Webvan has become a poster child for the boom-and-bust cycle of e-commerce. Founded by Louis Borders, who also founded Borders Books, Webvan attracted huge sums from investors and boasted a star-studded board of directors and management team, including former Andersen Consulting Chief Executive Shaheen.

In addition to spending lavishly on big executive salaries, the company dropped huge sums on highly automated warehouses and fleets of delivery vans.

But Webvan struggled with lower-than-expected demand and budget-busted operational costs, and it never posted a profit in any of the cities it operated in.

Borders coaxed Shaheen to Webvan by offering him more than a million shares of Webvan stock. Webvan also agreed to pay Shaheen $375,000 a year for life and to continue making the payments to Shaheen's wife in the event that he died before her, according to records.

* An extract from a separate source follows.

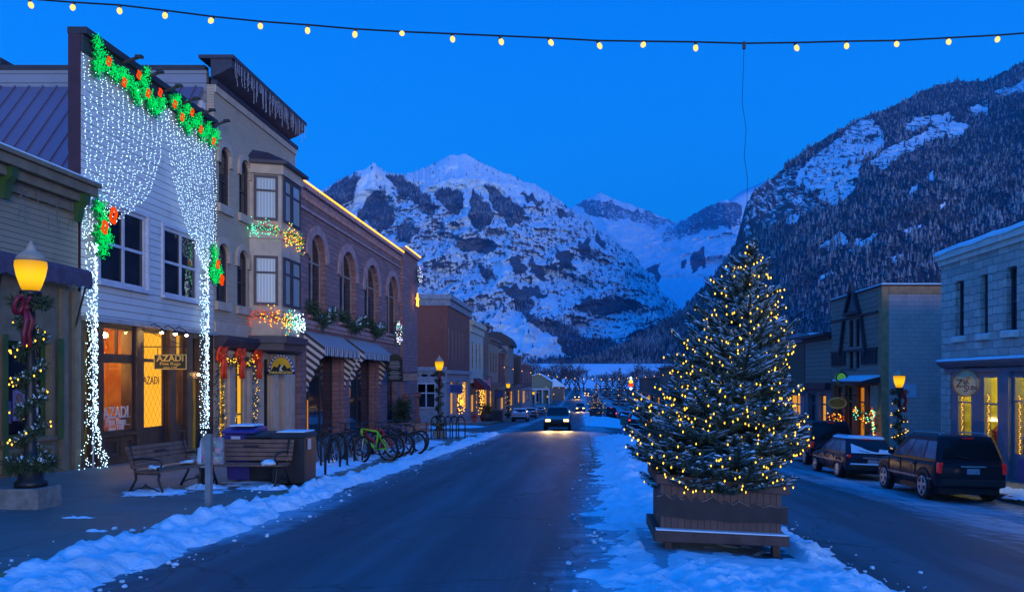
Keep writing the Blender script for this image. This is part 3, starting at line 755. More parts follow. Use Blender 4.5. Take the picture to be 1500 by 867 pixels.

Over a 20-year span, Shaheen would have collected more than $7 million. He has filed a claim with the bankruptcy administrator for $5 million.

After Shaheen resigned and the deal was made public in a report by CNET News.com, some stockholders were outraged. Some of them speculated that a bankruptcy judge would throw out the deal.

A claim can only be challenged if it conflicts with what the company agreed to pay or if it is damaging to the other creditors, McNutt said. For instance, one creditor can't expect to be paid all the assets available.

McNutt declined to discuss Shaheen's case specifically but said there is nothing in the law that allows a claim to be rejected because someone thinks the company made a bad deal.